EXERCISE REQUIREMENTS:
Go through the data and copy every line exactly, but not the images.

-- start of DATA EXTRACT --

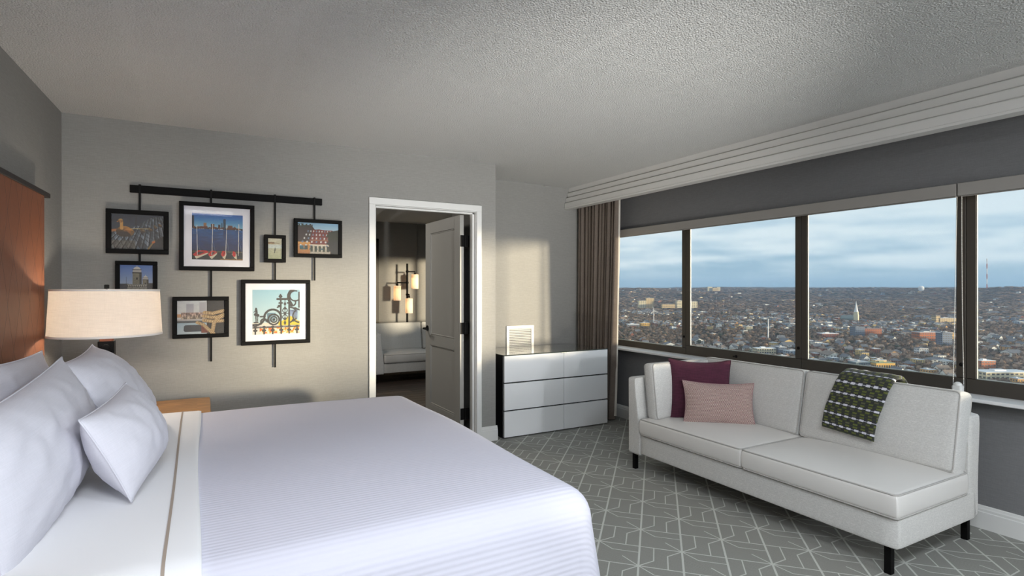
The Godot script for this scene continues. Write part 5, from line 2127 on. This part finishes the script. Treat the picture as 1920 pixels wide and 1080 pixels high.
func build_houses(houses: Array, rr: RandomNumberGenerator) -> void:
	houses.sort_custom(func(a, b): return a[0] < b[0])
	var kinds := house_meshes()
	var said := [["white", Color(0.90, 0.89, 0.86)], ["cream", Color(0.86, 0.74, 0.50)], ["blue grey", Color(0.56, 0.62, 0.68)], ["brick red", Color(0.56, 0.34, 0.26)], ["tan", Color(0.76, 0.58, 0.34)]]
	var roof_said := ["gabled", "flat-roofed", "hip-roofed"]
	var walls := []
	for s in said:
		walls.append(mat(s[1], 0.9))
	var roofs := [mat(Color(0.38, 0.39, 0.41), 0.9), mat(Color(0.74, 0.75, 0.76), 0.9), mat(Color(0.47, 0.42, 0.38), 0.9)]
	var panes := mat(Color(0.16, 0.18, 0.20), 0.3)
	var far_w := [[], [], []]
	var far_r := [[], [], []]
	var made := 0
	for h in houses:
		var k := 0
		var f: float = h[2]
		k = 0 if f < 0.48 else (1 if f < 0.80 else 2)
		var ci: int = [0, 0, 0, 0, 1, 1, 2, 3, 3, 4][int(h[3] * 9.99)]
		var rad: float = h[0]
		var big: float = 1.0 if h[4] < 0.85 or rad < 1000.0 else 1.7
		var sx: float = rr.randf_range(8.0, 12.0) * big
		var sz: float = rr.randf_range(10.0, 16.0) * big
		var sy: float = rr.randf_range(8.5, 12.5) if k != 1 else rr.randf_range(5.0, 11.0)
		if rad > 2800.0:
			sx *= 1.7
			sz *= 1.7
			sy *= 1.2
		var p: Vector3 = h[1]
		# streets run on two grids
		var yaw: float = (-0.5 if HN.get_noise_2d(p.x * 1.3, p.z * 1.3) > 0.0 else -0.15) + (PI / 2 if rr.randf() < 0.5 else 0.0) + rr.randfn() * 0.05
		var t := Transform3D(Basis(Vector3.UP, yaw) * Basis.from_scale(Vector3(sx, sy, sz)), p - Vector3(0, 0.4, 0))
		var ri := 1 if k == 1 and rr.randf() < 0.6 else (2 if rr.randf() < 0.3 else 0)
		var deg: float = h[5]
		if made < 210 and deg > 38.5 and deg < 72.5:
			made += 1
			var pane := pane_said(deg)
			var o := thing("house", "small %s %s house far below, seen through %s" % [said[ci][0], roof_said[k], pane], "house", Vector3.ZERO, 0.0, "%s %s houses through %s" % [said[ci][0], roof_said[k], pane])
			o.transform = t
			part(o, "walls", kinds[k][0], walls[ci])
			part(o, "roof", kinds[k][1], roofs[ri])
			part(o, "windows", kinds[k][2], panes).set_meta("kind", "stuff")
		else:
			var wc: Color = said[ci][1].srgb_to_linear()
			far_w[k].append([t, wc])
			far_r[k].append([t, (roofs[ri].albedo_color as Color).srgb_to_linear()])
	var tint := mat(Color.WHITE, 0.9)
	tint.vertex_color_use_as_albedo = true
	var t0 := Node3D.new()
	t0.name = "distant_houses"
	t0.set_meta("kind", "stuff")
	add_child(t0)
	tag(t0, "hundreds of tiny distant houses among bare trees", "houses")
	for k in 3:
		for j in 3:
			var list: Array = far_w[k] if j != 1 else far_r[k]
			var mm := MultiMesh.new()
			mm.transform_format = MultiMesh.TRANSFORM_3D
			mm.use_colors = j < 2
			mm.mesh = kinds[k][j]
			mm.instance_count = list.size()
			for i in list.size():
				mm.set_instance_transform(i, list[i][0])
				if j < 2:
					mm.set_instance_color(i, list[i][1])
			var o := MultiMeshInstance3D.new()
			o.name = ["walls", "roofs", "windows"][j]
			o.multimesh = mm
			o.material_override = tint if j < 2 else panes
			o.set_meta("kind", "stuff")
			t0.add_child(o, true)

# a block: walls, roof slab, window strips on every floor
func block(o: Node3D, at: Vector3, s: Vector3, floors: int, bays: int, wall: Material, roof: Material, glass: Material, base := "walls") -> void:
	var mb := MB.new()
	mb.bx(at.x - s.x / 2, at.x + s.x / 2, at.y - 1.0, at.y + s.y, at.z - s.z / 2, at.z + s.z / 2, 0.0)
	part(o, base, mb, wall)
	mb = MB.new()
	mb.bx(at.x - s.x / 2 - 0.3, at.x + s.x / 2 + 0.3, at.y + s.y, at.y + s.y + 0.7, at.z - s.z / 2 - 0.3, at.z + s.z / 2 + 0.3, 0.0)
	mb.bx(at.x - s.x * 0.2, at.x + s.x * 0.05, at.y + s.y + 0.7, at.y + s.y + 2.6, at.z - s.z * 0.2, at.z + s.z * 0.15, 0.0)
	part(o, "roof", mb, roof)
	if floors > 0:
		mb = MB.new()
		var fh := s.y / floors
		var dz := maxi(1, int(bays * s.z / s.x))
		for f in floors:
			var y := at.y + f * fh + fh * 0.30
			for b in bays:
				var x := at.x - s.x / 2 + (b + 0.5) * s.x / bays
				var hw := s.x / bays * 0.30
				mb.bx(x - hw, x + hw, y, y + fh * 0.45, at.z - s.z / 2 - 0.08, at.z + s.z / 2 + 0.08, 0.0)
			for b in dz:
				var z := at.z - s.z / 2 + (b + 0.5) * s.z / dz
				var hw := s.z / dz * 0.30
				mb.bx(at.x - s.x / 2 - 0.08, at.x + s.x / 2 + 0.08, y, y + fh * 0.45, z - hw, z + hw, 0.0)
		var w := part(o, "windows", mb, glass)
		w.set_meta("kind", "stuff")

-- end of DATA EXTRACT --

FULL SOLUTION:
The Godot script for this scene continues. Write part 5, from line 2127 on. This part finishes the script. Treat the picture as 1920 pixels wide and 1080 pixels high.
func build_houses(houses: Array, rr: RandomNumberGenerator) -> void:
	houses.sort_custom(func(a, b): return a[0] < b[0])
	var kinds := house_meshes()
	var said := [["white", Color(0.90, 0.89, 0.86)], ["cream", Color(0.86, 0.74, 0.50)], ["blue grey", Color(0.56, 0.62, 0.68)], ["brick red", Color(0.56, 0.34, 0.26)], ["tan", Color(0.76, 0.58, 0.34)]]
	var roof_said := ["gabled", "flat-roofed", "hip-roofed"]
	var walls := []
	for s in said:
		walls.append(mat(s[1], 0.9))
	var roofs := [mat(Color(0.38, 0.39, 0.41), 0.9), mat(Color(0.74, 0.75, 0.76), 0.9), mat(Color(0.47, 0.42, 0.38), 0.9)]
	var panes := mat(Color(0.16, 0.18, 0.20), 0.3)
	var far_w := [[], [], []]
	var far_r := [[], [], []]
	var made := 0
	for h in houses:
		var k := 0
		var f: float = h[2]
		k = 0 if f < 0.48 else (1 if f < 0.80 else 2)
		var ci: int = [0, 0, 0, 0, 1, 1, 2, 3, 3, 4][int(h[3] * 9.99)]
		var rad: float = h[0]
		var big: float = 1.0 if h[4] < 0.85 or rad < 1000.0 else 1.7
		var sx: float = rr.randf_range(8.0, 12.0) * big
		var sz: float = rr.randf_range(10.0, 16.0) * big
		var sy: float = rr.randf_range(8.5, 12.5) if k != 1 else rr.randf_range(5.0, 11.0)
		if rad > 2800.0:
			sx *= 1.7
			sz *= 1.7
			sy *= 1.2
		var p: Vector3 = h[1]
		# streets run on two grids
		var yaw: float = (-0.5 if HN.get_noise_2d(p.x * 1.3, p.z * 1.3) > 0.0 else -0.15) + (PI / 2 if rr.randf() < 0.5 else 0.0) + rr.randfn() * 0.05
		var t := Transform3D(Basis(Vector3.UP, yaw) * Basis.from_scale(Vector3(sx, sy, sz)), p - Vector3(0, 0.4, 0))
		var ri := 1 if k == 1 and rr.randf() < 0.6 else (2 if rr.randf() < 0.3 else 0)
		var deg: float = h[5]
		if made < 210 and deg > 38.5 and deg < 72.5:
			made += 1
			var pane := pane_said(deg)
			var o := thing("house", "small %s %s house far below, seen through %s" % [said[ci][0], roof_said[k], pane], "house", Vector3.ZERO, 0.0, "%s %s houses through %s" % [said[ci][0], roof_said[k], pane])
			o.transform = t
			part(o, "walls", kinds[k][0], walls[ci])
			part(o, "roof", kinds[k][1], roofs[ri])
			part(o, "windows", kinds[k][2], panes).set_meta("kind", "stuff")
		else:
			var wc: Color = said[ci][1].srgb_to_linear()
			far_w[k].append([t, wc])
			far_r[k].append([t, (roofs[ri].albedo_color as Color).srgb_to_linear()])
	var tint := mat(Color.WHITE, 0.9)
	tint.vertex_color_use_as_albedo = true
	var t0 := Node3D.new()
	t0.name = "distant_houses"
	t0.set_meta("kind", "stuff")
	add_child(t0)
	tag(t0, "hundreds of tiny distant houses among bare trees", "houses")
	for k in 3:
		for j in 3:
			var list: Array = far_w[k] if j != 1 else far_r[k]
			var mm := MultiMesh.new()
			mm.transform_format = MultiMesh.TRANSFORM_3D
			mm.use_colors = j < 2
			mm.mesh = kinds[k][j]
			mm.instance_count = list.size()
			for i in list.size():
				mm.set_instance_transform(i, list[i][0])
				if j < 2:
					mm.set_instance_color(i, list[i][1])
			var o := MultiMeshInstance3D.new()
			o.name = ["walls", "roofs", "windows"][j]
			o.multimesh = mm
			o.material_override = tint if j < 2 else panes
			o.set_meta("kind", "stuff")
			t0.add_child(o, true)

# a block: walls, roof slab, window strips on every floor
func block(o: Node3D, at: Vector3, s: Vector3, floors: int, bays: int, wall: Material, roof: Material, glass: Material, base := "walls") -> void:
	var mb := MB.new()
	mb.bx(at.x - s.x / 2, at.x + s.x / 2, at.y - 1.0, at.y + s.y, at.z - s.z / 2, at.z + s.z / 2, 0.0)
	part(o, base, mb, wall)
	mb = MB.new()
	mb.bx(at.x - s.x / 2 - 0.3, at.x + s.x / 2 + 0.3, at.y + s.y, at.y + s.y + 0.7, at.z - s.z / 2 - 0.3, at.z + s.z / 2 + 0.3, 0.0)
	mb.bx(at.x - s.x * 0.2, at.x + s.x * 0.05, at.y + s.y + 0.7, at.y + s.y + 2.6, at.z - s.z * 0.2, at.z + s.z * 0.15, 0.0)
	part(o, "roof", mb, roof)
	if floors > 0:
		mb = MB.new()
		var fh := s.y / floors
		var dz := maxi(1, int(bays * s.z / s.x))
		for f in floors:
			var y := at.y + f * fh + fh * 0.30
			for b in bays:
				var x := at.x - s.x / 2 + (b + 0.5) * s.x / bays
				var hw := s.x / bays * 0.30
				mb.bx(x - hw, x + hw, y, y + fh * 0.45, at.z - s.z / 2 - 0.08, at.z + s.z / 2 + 0.08, 0.0)
			for b in dz:
				var z := at.z - s.z / 2 + (b + 0.5) * s.z / dz
				var hw := s.z / dz * 0.30
				mb.bx(at.x - s.x / 2 - 0.08, at.x + s.x / 2 + 0.08, y, y + fh * 0.45, z - hw, z + hw, 0.0)
		var w := part(o, "windows", mb, glass)
		w.set_meta("kind", "stuff")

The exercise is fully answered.